### Stated task
Copy out all lines that hold "this".

### Record set
━━━━━━━━

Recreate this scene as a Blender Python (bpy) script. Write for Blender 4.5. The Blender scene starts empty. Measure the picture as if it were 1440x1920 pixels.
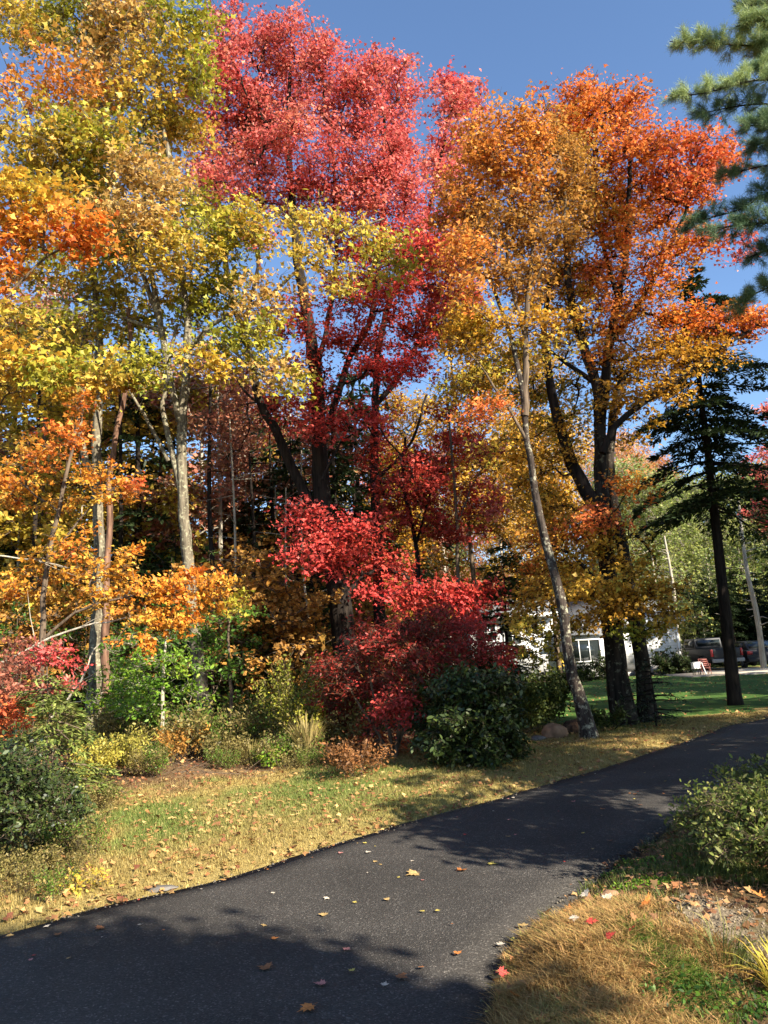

━━━━━━━━

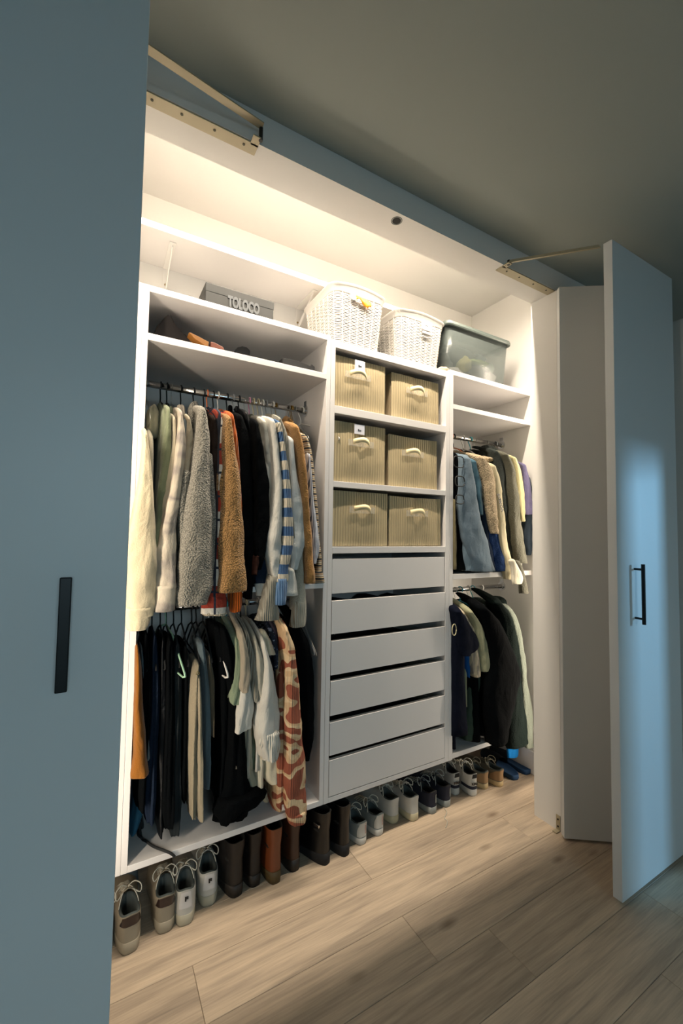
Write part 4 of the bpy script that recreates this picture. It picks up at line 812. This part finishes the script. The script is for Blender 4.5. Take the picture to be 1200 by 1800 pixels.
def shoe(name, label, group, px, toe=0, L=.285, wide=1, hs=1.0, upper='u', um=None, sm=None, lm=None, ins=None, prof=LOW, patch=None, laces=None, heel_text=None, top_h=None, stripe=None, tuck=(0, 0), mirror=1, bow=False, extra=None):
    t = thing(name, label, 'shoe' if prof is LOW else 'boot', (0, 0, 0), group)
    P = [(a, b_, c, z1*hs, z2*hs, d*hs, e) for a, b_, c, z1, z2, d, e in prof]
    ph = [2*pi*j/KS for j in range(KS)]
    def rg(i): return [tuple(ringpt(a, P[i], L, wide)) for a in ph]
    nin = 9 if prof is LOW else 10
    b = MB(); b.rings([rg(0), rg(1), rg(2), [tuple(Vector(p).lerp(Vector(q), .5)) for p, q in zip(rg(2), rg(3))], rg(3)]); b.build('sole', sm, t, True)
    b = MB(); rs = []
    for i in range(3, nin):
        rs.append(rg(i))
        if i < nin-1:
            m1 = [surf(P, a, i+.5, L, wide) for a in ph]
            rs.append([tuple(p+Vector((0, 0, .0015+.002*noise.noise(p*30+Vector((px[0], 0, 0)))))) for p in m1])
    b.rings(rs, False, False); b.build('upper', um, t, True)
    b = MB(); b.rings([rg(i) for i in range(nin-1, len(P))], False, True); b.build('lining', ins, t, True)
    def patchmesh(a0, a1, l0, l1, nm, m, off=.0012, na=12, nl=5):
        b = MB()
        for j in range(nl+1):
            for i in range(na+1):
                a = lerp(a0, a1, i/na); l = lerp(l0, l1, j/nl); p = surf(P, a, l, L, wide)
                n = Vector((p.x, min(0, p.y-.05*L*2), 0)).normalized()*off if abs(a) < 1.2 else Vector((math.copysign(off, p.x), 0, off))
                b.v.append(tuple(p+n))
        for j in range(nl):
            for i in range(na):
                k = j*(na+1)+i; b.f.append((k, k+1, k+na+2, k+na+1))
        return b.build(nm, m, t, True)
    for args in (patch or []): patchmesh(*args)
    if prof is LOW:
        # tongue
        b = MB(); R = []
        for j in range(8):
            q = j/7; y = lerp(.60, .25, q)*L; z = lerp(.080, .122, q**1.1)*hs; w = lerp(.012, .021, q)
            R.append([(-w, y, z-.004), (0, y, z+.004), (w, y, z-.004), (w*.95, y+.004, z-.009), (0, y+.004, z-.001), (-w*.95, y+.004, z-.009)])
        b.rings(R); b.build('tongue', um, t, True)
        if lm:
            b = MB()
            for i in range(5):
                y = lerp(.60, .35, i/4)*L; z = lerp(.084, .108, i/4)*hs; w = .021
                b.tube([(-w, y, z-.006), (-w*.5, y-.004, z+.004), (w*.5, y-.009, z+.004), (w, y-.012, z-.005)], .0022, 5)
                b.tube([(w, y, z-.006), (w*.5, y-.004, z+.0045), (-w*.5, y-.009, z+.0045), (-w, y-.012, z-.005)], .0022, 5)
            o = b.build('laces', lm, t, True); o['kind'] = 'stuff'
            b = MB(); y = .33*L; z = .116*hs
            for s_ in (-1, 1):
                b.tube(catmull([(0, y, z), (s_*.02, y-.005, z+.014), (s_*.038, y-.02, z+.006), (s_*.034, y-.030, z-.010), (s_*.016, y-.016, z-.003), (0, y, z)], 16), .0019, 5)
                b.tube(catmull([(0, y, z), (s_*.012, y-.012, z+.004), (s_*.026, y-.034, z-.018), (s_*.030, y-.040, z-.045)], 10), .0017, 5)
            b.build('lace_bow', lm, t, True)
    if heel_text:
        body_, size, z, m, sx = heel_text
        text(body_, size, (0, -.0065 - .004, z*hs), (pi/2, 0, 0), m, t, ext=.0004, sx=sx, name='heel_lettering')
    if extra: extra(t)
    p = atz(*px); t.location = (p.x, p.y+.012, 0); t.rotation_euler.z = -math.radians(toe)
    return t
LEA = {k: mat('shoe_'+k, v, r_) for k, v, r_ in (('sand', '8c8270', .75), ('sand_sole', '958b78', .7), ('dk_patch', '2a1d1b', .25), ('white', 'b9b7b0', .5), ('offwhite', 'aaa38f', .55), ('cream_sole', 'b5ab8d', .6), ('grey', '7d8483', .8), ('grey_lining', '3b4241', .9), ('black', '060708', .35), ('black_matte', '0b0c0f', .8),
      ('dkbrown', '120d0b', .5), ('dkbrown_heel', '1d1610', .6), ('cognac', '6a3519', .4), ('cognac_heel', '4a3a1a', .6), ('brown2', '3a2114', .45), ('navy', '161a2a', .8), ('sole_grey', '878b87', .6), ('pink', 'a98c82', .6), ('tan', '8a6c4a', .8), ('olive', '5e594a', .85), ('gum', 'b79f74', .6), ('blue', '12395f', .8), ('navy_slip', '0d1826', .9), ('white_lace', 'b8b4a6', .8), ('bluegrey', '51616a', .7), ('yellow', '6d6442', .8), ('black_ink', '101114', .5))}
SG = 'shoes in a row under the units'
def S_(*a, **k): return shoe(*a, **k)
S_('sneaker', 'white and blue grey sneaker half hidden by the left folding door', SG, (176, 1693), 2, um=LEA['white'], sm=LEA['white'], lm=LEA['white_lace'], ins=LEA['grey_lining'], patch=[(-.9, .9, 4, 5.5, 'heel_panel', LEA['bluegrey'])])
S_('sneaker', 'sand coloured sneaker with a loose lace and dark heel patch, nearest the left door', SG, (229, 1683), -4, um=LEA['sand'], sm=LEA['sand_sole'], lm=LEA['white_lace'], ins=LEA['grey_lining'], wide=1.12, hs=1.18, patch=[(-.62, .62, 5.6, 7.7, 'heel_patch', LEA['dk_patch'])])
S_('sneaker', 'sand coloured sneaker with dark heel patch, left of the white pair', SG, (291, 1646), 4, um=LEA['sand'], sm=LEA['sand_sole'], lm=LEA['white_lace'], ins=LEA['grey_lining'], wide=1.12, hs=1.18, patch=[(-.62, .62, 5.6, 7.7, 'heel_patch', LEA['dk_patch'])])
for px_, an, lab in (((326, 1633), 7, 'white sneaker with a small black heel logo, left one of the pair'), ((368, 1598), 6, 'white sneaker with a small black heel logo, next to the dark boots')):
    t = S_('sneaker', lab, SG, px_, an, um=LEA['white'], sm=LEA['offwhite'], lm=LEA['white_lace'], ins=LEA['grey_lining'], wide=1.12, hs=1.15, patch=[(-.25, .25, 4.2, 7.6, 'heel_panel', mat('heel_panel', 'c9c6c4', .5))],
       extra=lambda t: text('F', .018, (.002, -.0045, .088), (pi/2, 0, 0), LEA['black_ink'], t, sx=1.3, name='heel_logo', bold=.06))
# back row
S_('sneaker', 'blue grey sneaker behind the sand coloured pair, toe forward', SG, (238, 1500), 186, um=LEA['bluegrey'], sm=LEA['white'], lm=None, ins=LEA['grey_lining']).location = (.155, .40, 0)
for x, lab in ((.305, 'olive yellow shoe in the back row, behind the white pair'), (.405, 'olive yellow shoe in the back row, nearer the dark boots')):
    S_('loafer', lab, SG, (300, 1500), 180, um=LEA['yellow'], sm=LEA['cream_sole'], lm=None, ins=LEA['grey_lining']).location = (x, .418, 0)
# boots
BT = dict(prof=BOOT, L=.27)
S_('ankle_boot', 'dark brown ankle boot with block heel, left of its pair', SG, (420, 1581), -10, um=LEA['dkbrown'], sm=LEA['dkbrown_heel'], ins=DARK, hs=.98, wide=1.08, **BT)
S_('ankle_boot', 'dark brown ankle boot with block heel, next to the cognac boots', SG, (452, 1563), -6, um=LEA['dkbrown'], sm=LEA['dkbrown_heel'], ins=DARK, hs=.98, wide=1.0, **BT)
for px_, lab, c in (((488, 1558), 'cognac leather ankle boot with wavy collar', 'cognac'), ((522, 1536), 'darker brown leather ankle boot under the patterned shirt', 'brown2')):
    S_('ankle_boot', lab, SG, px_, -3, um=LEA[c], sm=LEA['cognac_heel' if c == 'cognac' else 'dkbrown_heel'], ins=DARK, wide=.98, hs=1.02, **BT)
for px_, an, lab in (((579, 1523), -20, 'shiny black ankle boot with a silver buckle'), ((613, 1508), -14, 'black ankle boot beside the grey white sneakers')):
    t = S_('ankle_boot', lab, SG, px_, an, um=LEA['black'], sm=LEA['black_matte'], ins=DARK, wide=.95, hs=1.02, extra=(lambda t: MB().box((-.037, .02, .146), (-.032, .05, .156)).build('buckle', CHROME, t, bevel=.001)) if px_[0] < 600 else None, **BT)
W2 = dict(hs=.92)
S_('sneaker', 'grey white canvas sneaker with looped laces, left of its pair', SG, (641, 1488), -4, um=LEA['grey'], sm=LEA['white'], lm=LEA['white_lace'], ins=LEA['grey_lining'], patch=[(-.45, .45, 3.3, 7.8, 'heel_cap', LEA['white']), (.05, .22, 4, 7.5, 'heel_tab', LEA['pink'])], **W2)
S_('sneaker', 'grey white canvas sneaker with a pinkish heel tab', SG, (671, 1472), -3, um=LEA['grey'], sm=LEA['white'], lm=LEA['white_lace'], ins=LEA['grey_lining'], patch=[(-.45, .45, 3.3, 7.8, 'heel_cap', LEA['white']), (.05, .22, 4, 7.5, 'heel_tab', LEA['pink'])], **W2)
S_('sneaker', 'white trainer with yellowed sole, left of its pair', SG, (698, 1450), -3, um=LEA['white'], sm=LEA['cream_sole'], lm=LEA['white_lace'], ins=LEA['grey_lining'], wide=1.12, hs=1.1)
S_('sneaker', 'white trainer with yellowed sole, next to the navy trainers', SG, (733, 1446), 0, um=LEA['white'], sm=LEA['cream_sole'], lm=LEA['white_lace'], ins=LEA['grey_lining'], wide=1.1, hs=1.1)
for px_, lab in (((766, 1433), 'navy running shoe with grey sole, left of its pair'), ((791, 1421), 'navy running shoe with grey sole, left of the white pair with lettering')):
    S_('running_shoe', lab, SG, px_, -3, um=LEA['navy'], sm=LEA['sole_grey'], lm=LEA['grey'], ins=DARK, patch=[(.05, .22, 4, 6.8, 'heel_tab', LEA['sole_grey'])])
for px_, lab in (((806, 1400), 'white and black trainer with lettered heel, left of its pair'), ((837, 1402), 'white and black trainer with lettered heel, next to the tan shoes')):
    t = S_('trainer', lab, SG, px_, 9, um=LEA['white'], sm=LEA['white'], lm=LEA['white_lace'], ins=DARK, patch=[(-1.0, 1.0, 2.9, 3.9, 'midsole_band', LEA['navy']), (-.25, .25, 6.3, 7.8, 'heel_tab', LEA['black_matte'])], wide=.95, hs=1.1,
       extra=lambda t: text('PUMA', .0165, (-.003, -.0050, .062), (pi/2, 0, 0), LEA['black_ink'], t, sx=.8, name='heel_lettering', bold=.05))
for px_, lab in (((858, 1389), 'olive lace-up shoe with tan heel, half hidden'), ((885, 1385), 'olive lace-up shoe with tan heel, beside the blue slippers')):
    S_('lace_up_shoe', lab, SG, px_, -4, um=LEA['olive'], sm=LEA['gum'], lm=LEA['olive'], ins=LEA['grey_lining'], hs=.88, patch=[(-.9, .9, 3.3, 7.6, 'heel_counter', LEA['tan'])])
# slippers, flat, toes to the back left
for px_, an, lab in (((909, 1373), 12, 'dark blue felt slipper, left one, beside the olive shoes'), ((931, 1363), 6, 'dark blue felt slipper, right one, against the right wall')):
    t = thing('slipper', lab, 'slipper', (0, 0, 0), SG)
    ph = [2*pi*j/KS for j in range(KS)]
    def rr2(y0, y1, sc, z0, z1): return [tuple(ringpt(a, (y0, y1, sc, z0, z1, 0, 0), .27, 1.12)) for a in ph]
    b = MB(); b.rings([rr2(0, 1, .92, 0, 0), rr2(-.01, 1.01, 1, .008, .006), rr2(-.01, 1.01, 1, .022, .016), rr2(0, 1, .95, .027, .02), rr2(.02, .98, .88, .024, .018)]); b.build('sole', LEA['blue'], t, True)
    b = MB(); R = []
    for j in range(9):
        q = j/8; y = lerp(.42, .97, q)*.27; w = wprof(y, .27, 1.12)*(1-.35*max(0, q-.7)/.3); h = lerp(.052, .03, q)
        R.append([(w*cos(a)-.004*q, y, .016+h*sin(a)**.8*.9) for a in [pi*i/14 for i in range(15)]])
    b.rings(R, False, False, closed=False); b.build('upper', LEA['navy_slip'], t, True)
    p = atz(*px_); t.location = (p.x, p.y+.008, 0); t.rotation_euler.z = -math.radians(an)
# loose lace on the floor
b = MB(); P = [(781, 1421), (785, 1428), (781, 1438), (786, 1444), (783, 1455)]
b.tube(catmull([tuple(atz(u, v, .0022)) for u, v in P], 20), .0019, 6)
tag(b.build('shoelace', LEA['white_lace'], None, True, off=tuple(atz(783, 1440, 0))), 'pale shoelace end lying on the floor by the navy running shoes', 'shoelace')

━━━━━━━━

### Written response
Recreate this scene as a Blender Python (bpy) script. Write for Blender 4.5. The Blender scene starts empty. Measure the picture as if it were 1440x1920 pixels.
Write part 4 of the bpy script that recreates this picture. It picks up at line 812. This part finishes the script. The script is for Blender 4.5. Take the picture to be 1200 by 1800 pixels.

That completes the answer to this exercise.